▸ Stored data:

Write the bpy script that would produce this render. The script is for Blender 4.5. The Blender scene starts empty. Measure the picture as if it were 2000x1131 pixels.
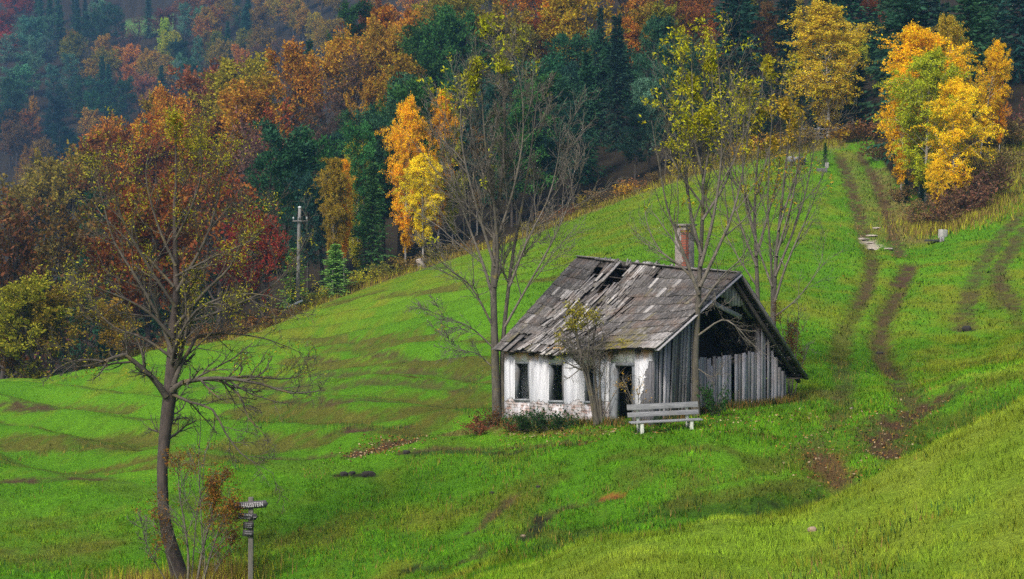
import bpy, math, random
import numpy as np
from mathutils import Vector

SC = bpy.context.scene
COL = SC.collection
random.seed(7)

# ---------------------------------------------------------------- camera, sky, sun, exposure
F = 3171.0           # focal length in pixels of the 2000 px wide photograph
YH = 500.0           # horizon row
cam_d = bpy.data.cameras.new('camera')
cam_d.sensor_width = 36.0
cam_d.lens = 36.0 * F / 2000.0
cam_d.shift_y = -(565.5 - YH) / 2000.0
cam_d.clip_start = 0.5
cam_d.clip_end = 5000.0
cam = bpy.data.objects.new('camera', cam_d)
COL.objects.link(cam)
cam.location = (0, 0, 0)
cam.rotation_euler = (math.radians(90), 0, 0)
SC.camera = cam

SUN_EL, SUN_AZ = 48.0, 212.0      # azimuth clockwise from +Y: behind the camera, to its left
w = bpy.data.worlds.new('World')
SC.world = w
w.use_nodes = True
nt = w.node_tree
bg = nt.nodes['Background']
sky = nt.nodes.new('ShaderNodeTexSky')
sky.sky_type = 'NISHITA'
sky.sun_disc = False
sky.sun_elevation = math.radians(SUN_EL)
sky.sun_rotation = math.radians(SUN_AZ)
sky.air_density = 1.0
sky.dust_density = 4.0
sky.ozone_density = 1.0
nt.links.new(sky.outputs[0], bg.inputs['Color'])
bg.inputs['Strength'].default_value = 0.135
sun_d = bpy.data.lights.new('sun', 'SUN')
sun_d.energy = 2.5
sun_d.angle = math.radians(11)
sun_d.color = (1.0, 0.95, 0.87)
sun = bpy.data.objects.new('sun', sun_d)
COL.objects.link(sun)
az, el = math.radians(SUN_AZ), math.radians(SUN_EL)
sdir = Vector((math.sin(az) * math.cos(el), math.cos(az) * math.cos(el), math.sin(el)))
sun.rotation_euler = sdir.to_track_quat('Z', 'Y').to_euler()
SC.view_settings.view_transform = 'Standard'
SC.view_settings.look = 'None'
SC.view_settings.gamma = 1.0
SC.view_settings.use_curve_mapping = False
SC.view_settings.exposure = 0.45
SC.cycles.use_denoising = False
SC.cycles.max_bounces = 6
SC.cycles.diffuse_bounces = 3
SC.cycles.transmission_bounces = 3
SC.cycles.volume_bounces = 1

# ---------------------------------------------------------------- helpers: noise, meshes
def rng_(seed):
    return np.random.default_rng(seed)

def _hash(ix, iy, s):
    h = (ix.astype(np.int64) * 374761393 + iy.astype(np.int64) * 668265263 + s * 974634577) & 0xffffffff
    h = ((h ^ (h >> 13)) * 1274126177) & 0xffffffff
    return ((h ^ (h >> 16)) & 0xffff) / 65535.0

def vnoise(x, y, s):
    x = np.asarray(x, float); y = np.asarray(y, float)
    ix, iy = np.floor(x), np.floor(y)
    fx, fy = x - ix, y - iy
    fx = fx * fx * (3 - 2 * fx); fy = fy * fy * (3 - 2 * fy)
    a, b = _hash(ix, iy, s), _hash(ix + 1, iy, s)
    c, d = _hash(ix, iy + 1, s), _hash(ix + 1, iy + 1, s)
    return (a + (b - a) * fx) * (1 - fy) + (c + (d - c) * fx) * fy

def fbm(x, y, s, o=4):
    t, a, n = 0.0, 1.0, 0.0
    for k in range(o):
        t = t + a * vnoise(x * 2 ** k + 17.3 * k, y * 2 ** k - 9.1 * k, s + k)
        n += a; a *= 0.55
    return t / n

def sm(e0, e1, x):
    t = np.clip((x - e0) / (e1 - e0), 0, 1)
    return t * t * (3 - 2 * t)

def nrm(v):
    return v / np.maximum(np.linalg.norm(v, axis=-1, keepdims=True), 1e-9)

def mesh_np(name, V, faces, attrs=None, smooth=False, mats=(), matidx=None):
    """one mesh from numpy arrays; faces is a list of (n,k) index arrays"""
    me = bpy.data.meshes.new(name)
    V = np.ascontiguousarray(V, dtype=np.float32)
    faces = [np.asarray(f, dtype=np.int32) for f in faces if len(f)]
    nl = sum(f.size for f in faces); nf = sum(len(f) for f in faces)
    me.vertices.add(len(V)); me.vertices.foreach_set('co', V.ravel())
    me.loops.add(nl); me.loops.foreach_set('vertex_index', np.concatenate([f.ravel() for f in faces]))
    me.polygons.add(nf)
    tot = np.concatenate([np.full(len(f), f.shape[1], np.int32) for f in faces])
    st = np.concatenate([[0], np.cumsum(tot)[:-1]]).astype(np.int32)
    me.polygons.foreach_set('loop_start', st)
    if smooth:
        me.polygons.foreach_set('use_smooth', np.ones(nf, bool))
    for m in mats:
        me.materials.append(m)
    if matidx is not None:
        me.polygons.foreach_set('material_index', np.asarray(matidx, np.int32))
    for k, a in (attrs or {}).items():
        a = np.asarray(a, np.float32)
        if a.ndim == 1:
            me.attributes.new(k, 'FLOAT', 'POINT').data.foreach_set('value', a)
        else:
            if a.shape[1] == 3:
                a = np.concatenate([a, np.ones((len(a), 1), np.float32)], 1)
            me.attributes.new(k, 'FLOAT_COLOR', 'POINT').data.foreach_set('color', np.ascontiguousarray(a).ravel())
    me.update(calc_edges=True)
    return me

def link(name, me, parent=None, mat=None):
    o = bpy.data.objects.new(name, me)
    COL.objects.link(o)
    if mat is not None:
        me.materials.clear(); me.materials.append(mat)
    if parent is not None:
        o.parent = parent
    return o

def tag(o, label=None, cat=None, group=None, kind=None):
    if label: o['label'] = label
    if cat: o['category'] = cat
    if group: o['group'] = group
    if kind: o['kind'] = kind
    return o

def thing(name, loc, label, cat, group=None, rz=0.0):
    o = bpy.data.objects.new(name, None)
    COL.objects.link(o)
    o.empty_display_size = 0.3
    o.location = loc
    o.rotation_euler = (0, 0, rz)
    return tag(o, label, cat, group)

class MB:
    """collects boxes, hexahedra, bars into ONE mesh"""
    def __init__(self):
        self.V, self.F, self.A, self.n = [], {}, [], 0
    def add(self, V, F, val=0.5):
        V = np.asarray(V, float).reshape(-1, 3)
        for f in F:
            self.F.setdefault(len(f), []).append([i + self.n for i in f])
        self.V.append(V); self.A.append(np.full(len(V), val)); self.n += len(V)
    def obox(self, o, ax, ay, az, val=0.5):
        o, ax, ay, az = (np.asarray(q, float) for q in (o, ax, ay, az))
        if np.dot(np.cross(ax, ay), az) < 0:
            o = o + ax; ax = -ax
        V = [o, o + ax, o + ax + ay, o + ay, o + az, o + ax + az, o + ax + ay + az, o + ay + az]
        self.add(V, [(0, 3, 2, 1), (4, 5, 6, 7), (0, 1, 5, 4), (1, 2, 6, 5), (2, 3, 7, 6), (3, 0, 4, 7)], val)
    def box(self, x0, x1, y0, y1, z0, z1, val=0.5):
        self.obox((x0, y0, z0), (x1 - x0, 0, 0), (0, y1 - y0, 0), (0, 0, z1 - z0), val)
    def hexa(self, p, val=0.5):
        self.add(p, [(0, 3, 2, 1), (4, 5, 6, 7), (0, 1, 5, 4), (1, 2, 6, 5), (2, 3, 7, 6), (3, 0, 4, 7)], val)
    def bar(self, a, b, wx, wz, up=(0, 0, 1), val=0.5):
        a, b = np.asarray(a, float), np.asarray(b, float)
        d = (b - a) / np.linalg.norm(b - a)
        s = np.cross(d, up); s = s / np.linalg.norm(s); u = np.cross(s, d)
        self.obox(a - s * wx / 2 - u * wz / 2, b - a, s * wx, u * wz, val)
    def tube(self, pts, rad, sides=8, val=0.5, cap=True):
        V, F = tubes(np.asarray(pts, float)[None], np.asarray(rad, float)[None], sides, np.random.default_rng(1))
        V = V.reshape(-1, 3)
        fs = [tuple(f) for f in F]
        if cap:
            m = len(pts) - 1
            fs += [tuple(range(m * sides, (m + 1) * sides)), tuple(range(sides))[::-1]]
        self.add(V, fs, val)
    def build(self, name, mat, parent=None, bevel=0.0, shear=None):
        V = np.concatenate(self.V)
        if shear is not None:
            V = shear(V)
        me = mesh_np(name, V, [np.array(f) for f in self.F.values()], {'v': np.concatenate(self.A)})
        o = link(name, me, parent, mat)
        if bevel:
            b = o.modifiers.new('bevel', 'BEVEL'); b.width = bevel; b.segments = 2; b.limit_method = 'ANGLE'
        return o

def tubes(P, R, sides, rng):
    n, m1, _ = P.shape
    T = np.gradient(P, axis=1); T = nrm(T)
    ref = nrm(rng.normal(size=(n, 1, 3)))
    bad = np.abs((ref * T).sum(-1)).max(1) > 0.85
    alt = nrm(np.cross(T.mean(1), ref[:, 0]))
    ref[bad, 0] = alt[bad]
    A = nrm(np.cross(T, ref)); B = np.cross(T, A)
    th = np.arange(sides) * 2 * math.pi / sides
    V = P[:, :, None] + R[:, :, None, None] * (np.cos(th)[None, None, :, None] * A[:, :, None] + np.sin(th)[None, None, :, None] * B[:, :, None])
    i = np.arange(n)[:, None, None] * (m1 * sides)
    j = np.arange(m1 - 1)[None, :, None] * sides
    k = np.arange(sides)[None, None, :]; k2 = (k + 1) % sides
    Fq = np.stack([i + j + k, i + j + k2, i + j + sides + k2, i + j + sides + k], -1).reshape(-1, 4)
    return V.reshape(-1, 3), Fq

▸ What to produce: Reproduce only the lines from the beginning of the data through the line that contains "SC.camera = cam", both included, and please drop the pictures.

▸ The output:
Write the bpy script that would produce this render. The script is for Blender 4.5. The Blender scene starts empty. Measure the picture as if it were 2000x1131 pixels.
import bpy, math, random
import numpy as np
from mathutils import Vector

SC = bpy.context.scene
COL = SC.collection
random.seed(7)

# ---------------------------------------------------------------- camera, sky, sun, exposure
F = 3171.0           # focal length in pixels of the 2000 px wide photograph
YH = 500.0           # horizon row
cam_d = bpy.data.cameras.new('camera')
cam_d.sensor_width = 36.0
cam_d.lens = 36.0 * F / 2000.0
cam_d.shift_y = -(565.5 - YH) / 2000.0
cam_d.clip_start = 0.5
cam_d.clip_end = 5000.0
cam = bpy.data.objects.new('camera', cam_d)
COL.objects.link(cam)
cam.location = (0, 0, 0)
cam.rotation_euler = (math.radians(90), 0, 0)
SC.camera = cam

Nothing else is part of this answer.